Friday, March 21, 2014

These Are Your Kids On Books

By Art Taylor

When was the first moment you knew you wanted to be a writer?

Like everyone else this week—everyone but "Alan Come Lately," that is—I've thought about the possibility of being a writer for almost as long as I've been a reader, and probably even before that, when I was just being read to. I'm not sure there's a "moment" I could pinpoint, since all of it seems so tied up with all my childhood experiences.

Of all the little images that sometimes seem to be making the rounds on Facebook, my favorite may well be this one:



As a kid growing up in very rural North Carolina, my friends and I had our fair share of adventures:  building forts out in the woods behind our house and defending them against attacks by marauders or dragons or whatever; tromping through the fields beyond those woods on a quest for mysterious lands and magnificent treasure (we did find a washing machine once, plopped down in the middle of nowhere); setting the neighbor's yard on fire... twice, in fact (which was less adventure than misadventure, I guess).

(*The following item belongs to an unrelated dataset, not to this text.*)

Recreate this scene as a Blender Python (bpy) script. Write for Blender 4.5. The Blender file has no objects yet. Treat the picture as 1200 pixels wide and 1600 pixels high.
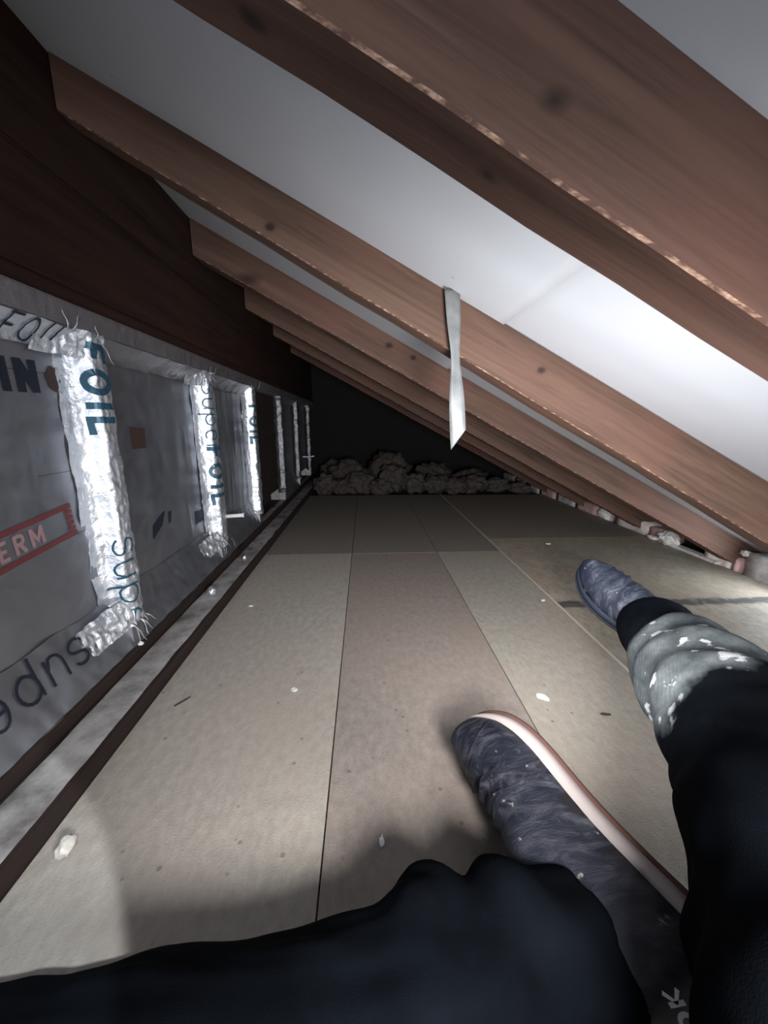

But right alongside the memory of those real-life adventures stands my memory of the places I traveled in so many books and the people I traveled with and the things we did. I went with Sir Toby Jingle on his Beastly Journey. I won the services of Hawkins, "gentleman's gentleman," for a month. I had the weirdest girl in school, Clarissa Mae Bean, as my own friend, and then there were those fat men from space whose transmissions I picked up through that fresh filling filling in my tooth. With the Three Investigators, I got into and out of trouble, solved the mystery, reported back to Alfred Hitchcock himself. And as for Nancy Drew... well, I still think Miss Drew was likely my first love. After all, who could resist that feistiness and fearlessness, that titian hair (such an exotic word!), and that cool roadster?

It was a short step from reading such adventures to imagining more of them... and then to begin writing them down.

And maybe there's just something natural about that step from a love of reading to a desire to tell our own stories. Even at two, my son Dash easily gets wrapped up in the books we read to him... and we've found that if we start making up a tale, he'll join in himself with finishing the sentences we begin or providing the next step along the way. Of course, most of the stories these days involve a little boy going to the store in the car... to buy another car... and then drive that new car to a castle... where everyone has lunch....

And what's for lunch? Well, he just lets his imagination roam wild at that point—maybe a little writer in the making himself.

I'll be appearing at several events in Virginia and Washington, DC, in upcoming weeks. If you're in the area, please check out the events page at my website here for information on the Virginia Festival of the Book, the Books Alive! conference, the Conversations and Connections conference, the SmokeLong Quarterly 10th Anniversary Anthology book launch, and Malice Domestic, where my story "The Care and Feeding of Houseplants" is a finalist for this year's Agatha Award for Best Short Story. Hope to see folks at each of these events!

2 comments:

Meredith Cole said...

Dash is lucky to have two parents that are both writers! Lots of great stories in your house... See you at the Festival of the Book tonight!

RJ Harlick said...

Wow, you are a busy man. Wish I could join you at Malice, but not this year. Congratulations on your Agatha nomination.